鄒忌は身長八尺の大男で、その容姿はじつに美しかった。朝廷出仕の正装をし、冠を戴き、鏡を覗きながら、妻に、「私と城北の徐公とでは、どちらが美しいと思うか」と聞くと、妻は、「あなたはずば抜けた美男子。どうして徐公が、あなたにかまいましょうか」とこたえた。城北の徐公も、斉国内では美男子と評判だった。
鄒忌は、妻の答えが信じられず、また同じことを妾に問うと、「徐公がどうしてあなたにかないましょう」と答えた。翌朝、客人が来たので、また同じことを聞くと、「君の美しさには、徐公もかないません」と客人はこたえた。その翌日には、徐公本人がやって来た。じっとみて「かなわないのではないか」と鄒忌は思い、こっそり鏡を覗きたしかめてみると、遠く及ばないと知った。夜寝床に付き、何故みんな嘘を言ったのか、考えた。「妻はえこひいきしたのであり、妾は私を恐れたのであり、客は私になにかもとめるこがあったに違いない」と思い当たった。
そこで、朝廷に出仕して、威王に拝謁して、先日のあらましを述べて、このように結んだ。

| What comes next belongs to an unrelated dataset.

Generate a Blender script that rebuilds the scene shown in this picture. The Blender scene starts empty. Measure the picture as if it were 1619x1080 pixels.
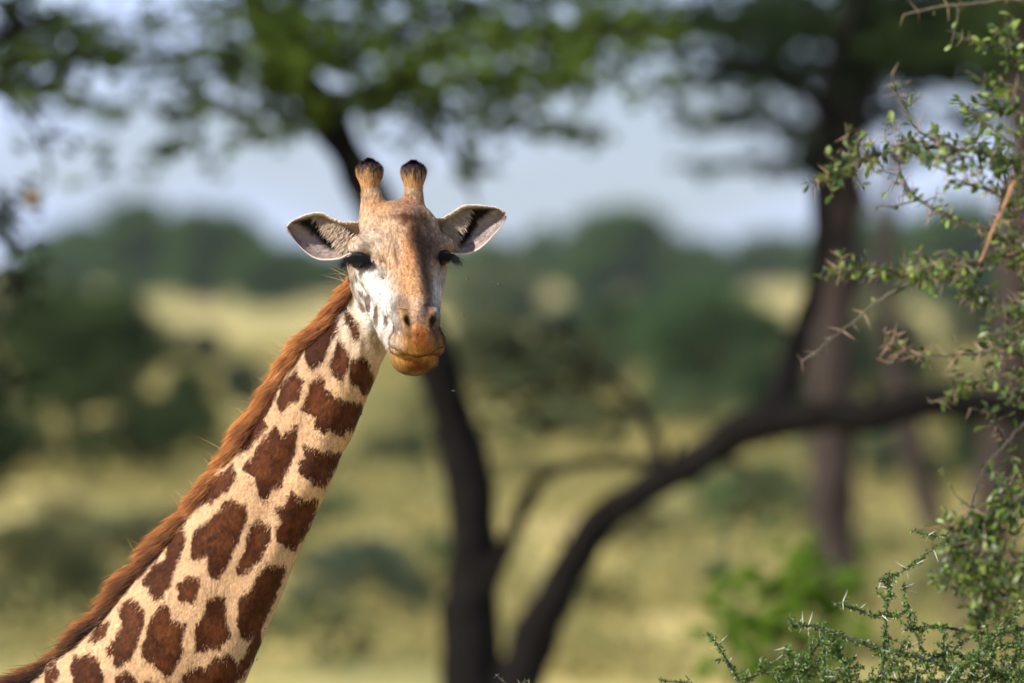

鄒忌、「今、斉は大国となりましたが、後宮の待女たちも、お側の方々も、王さまにえこひいきしない者はなく、朝廷の臣では王さまを恐れない者なく、領内の者では王さまに求めるものの無い者はございません。以上のことから愚考しますに、王さまの目はひどくふさがれておいでです」
威王は、すぐに納得し、「群臣吏員で、私の過ちを面と向かって非難できた者には上賞を、書面で非難できた者には中賞を、市場や朝廷で非難して、それを私の耳に入れることができた者には下賞を授けよう」という内容の政令を国中に発布した。政令が下った当初、人々は続々諫言を進め、宮門前の広場は人々でごった返したが、数ヵ月後には間をおいて諫言を進めるようになり、一年後には諫言を進めようにもその余地が無くなってしまった。はこれ聞いて懼れ、みな斉に朝貢した。

一子の孝有るは、五子の孝有るに如かず

鄒忌が、宣王に仕えてから、推薦して仕官させる者が多かった。宣王は、鄒忌が朝廷内で力をもとうとしてやってるのだと思いこころよくなかった。一方、晏首は高い地位にいるのに推薦者がすくなく宣王はこころよかった。すると、鄒忌は、
「私の聞くところでは、『一人の孝子をもつのは、五人の孝子をもつことには及ばない』と申します。ところで、晏首が推薦した者は何人おりましょうか」と言った。この後、宣王は晏首が仕官の道をふさいでいるのだと思うようになった。